Autore: u Data: To: tails-ux Oggetto: Re: [Tails-ux] [Tails-testers] Running programs from the files
manager [Was: Request for JavaFX on Tails 3.0]
Hi!
intrigeri: > Collin Sullivan:
>> PS - Apologies to ask a support question here, but, is there an easy
>> way for the user to change the default in Tails' file manager
>> preferences to ensure that it asks every time an executable text file
>> is double clicked? >> I think the default is just to open the text file
>> and not execute, which is great for security, but asking seems
>> similarly safe, no?
>
> From a purely technical point of view it would be similarly safe.

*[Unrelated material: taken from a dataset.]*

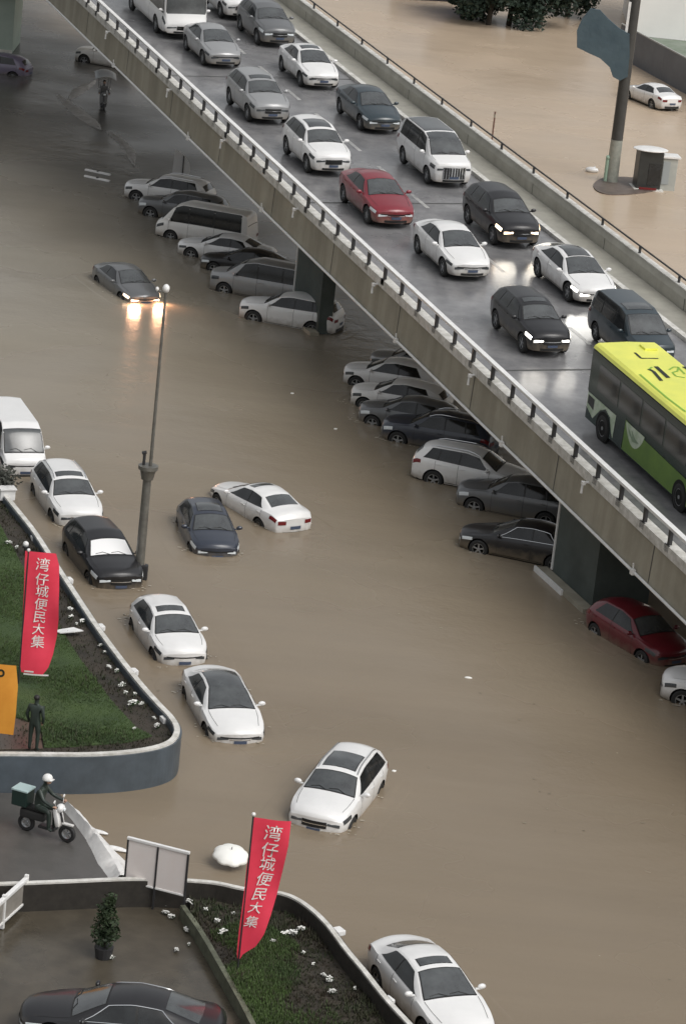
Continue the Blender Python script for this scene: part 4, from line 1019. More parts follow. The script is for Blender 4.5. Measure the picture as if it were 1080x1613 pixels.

> But users tend to click through any warning that gets in the way of
> whatever they're trying to do, even if the phrasing is meant to be
> very explicit about the risks (many people simply won't actually
> *read* the text).
>
> I'm open to discussing adequate ways to ease executing custom
> programs, which can be useful e.g. for Martus users, but without
> putting all users at risk of doing something dangerous that they did
> not really mean to do. I'm not a designer, but one idea that comes to
> mind is to provide dedicated UI for the specific action we're talking
> about, i.e. allow the user to explicitly express "I want to execute
> the thing that's under my pointer as a program" whenever it is their
> intent (e.g. with something like "right click → Execute as
> a Program"). As opposed to asking for a confirmation after the user
> has requested a potentially totally unrelated action, I believe this
> solution would avoid, in most cases, undesired arbitrary
> code execution.
I agree fully with intrigeri's proposal of adding this as an explicit
option accessible via right-click.
Tails' target group are people who are not necessarily power users and
should IMO be protected from this kind of choice to make when clicking
on a text file. Power users on the other hand, are people who create
these executable text files, i.e. bash or python scripts and the like
and they are probably able to execute them by running them in a terminal
and don't need to be presented with such an option.
The default option should be a simple one: click and open. The
non-default behaviour should be accessible only to those few who need it
and not modify the simple behaviour for everybody else.